Nostalgia doesn't always leave pleasant aftertaste

SUMMER brings the heat, the bare skin and the interns. Which causes me the most discomfort, I wonder?

I don't particularly care for temperatures above 90 on weekdays, nor for the sticky subway rides, nor for seeing others' bare legs and midriffs.

But the summer interns at my company make me feel old and make me remember being young. Sometimes, their behavior reminds me of a youthful mistake, heat rises to my cheeks and I feel naked all over again.

This is all quite disorienting. Since graduating from college, I haven't had much sustained contact with those less mature than I. My temporary co-workers are around age 20, plenty old enough to buy cigarettes, vote and get drafted, yet I think of them as kids. We share 80 percent of our cultural touchstones and laugh together at lunch each day, yet I feel an impassable gulf between us.

All my summer jobs lacked the camaraderie of these kids' experience. I bumbled alone through overly air-conditioned offices, where I sat alone at clerical tasks or ill-defined documentation projects. I look back and can only see embarrassment.

If I wrote my resum according to my keenest memories of those summer internships, it would read:

State legislator's office: Coordinated filing and correspondence. Also, someone had to gently inform me that when my manager asked me to analyze some statistics ASAP, he meant for me to put aside all other tasks immediately.

Public radio station: Wrote public service announcements and created PSA filing system. Also, I made a joke that I don't even remember now and inadvertently insulted someone I admired.

Now-defunct Web hosting company: Tested Web sites and made suggestions for improvement. Wrote and edited help documentation. Also, I got an e-mail reminding me that I had a rather loud voice and that my cubicle neighbors could hear my end of my personal calls.

The habit carries over to my memories of school. Once or twice I approached a trusted teacher with some immature personal problem and got acerbic or on-the-nose advice. And years before I met my current partner, I flirted with boys (if saying "I am attracted to you" counts as flirting) who didn't flirt back.

Even the memories of fun and accomplishments come with a "yeah, but" of regret. I led the quiz team to victory, but I jumped in all the time and didn't give others enough room to shine. I wrote some great documents for that Web application, but I wish I'd gotten the job on my own and not through my parents' friend.

And I can glean no pleasure at all from memories of indiscretions that were fun at the time.

I made wince-worthy mistakes with booze, boys and writing. Yes, writing. A moment of bombastic self-indulgence on the printed page actually long outlives my friends' memory of a stupid ouzo-drenched insult, which makes me grateful to my friends and resentful of those crumbling stacks of my high school newspaper that I somehow can't bear to throw away.

As you may have guessed, part of the problem here is my neurotic obsession with memory, nostalgia and regret. Can other people enjoy contemplating their old vices? To me, the regret overwhelms the nostalgia, just as my envy of others' success battles to wash out my admiration.
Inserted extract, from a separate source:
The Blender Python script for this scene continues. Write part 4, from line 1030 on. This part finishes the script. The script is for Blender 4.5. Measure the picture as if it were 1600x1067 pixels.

My parents, my boss, Warren Buffett, even my husband sometimes seem to have danced over the ocean and skimmed through the air, pumping hard work into exploding fireworks of accomplishment. But when I look back at my years, I see uneven furrows in the dark earth, the swampy deltas and the eroded pathways of my tentative direction.

But when I wince at my prior work or acts, I try to remember that it's not the work that's changed; it's me. We're all growing and learning; a new perspective lets me see new sides (some of them unpleasant) of what I did before. I say to myself, "I could do that better now, if I did it again."

And that means that my life between then and now has been worth it.

The summer interns probably don't want unsolicited advice, so I try to stop myself from giving it. Perhaps the essence of maturity is in knowing when to learn from someone else's mistakes. Another summer's heat has burned another layer of experience into me; another wrinkle of wisdom makes its way into my stubborn head.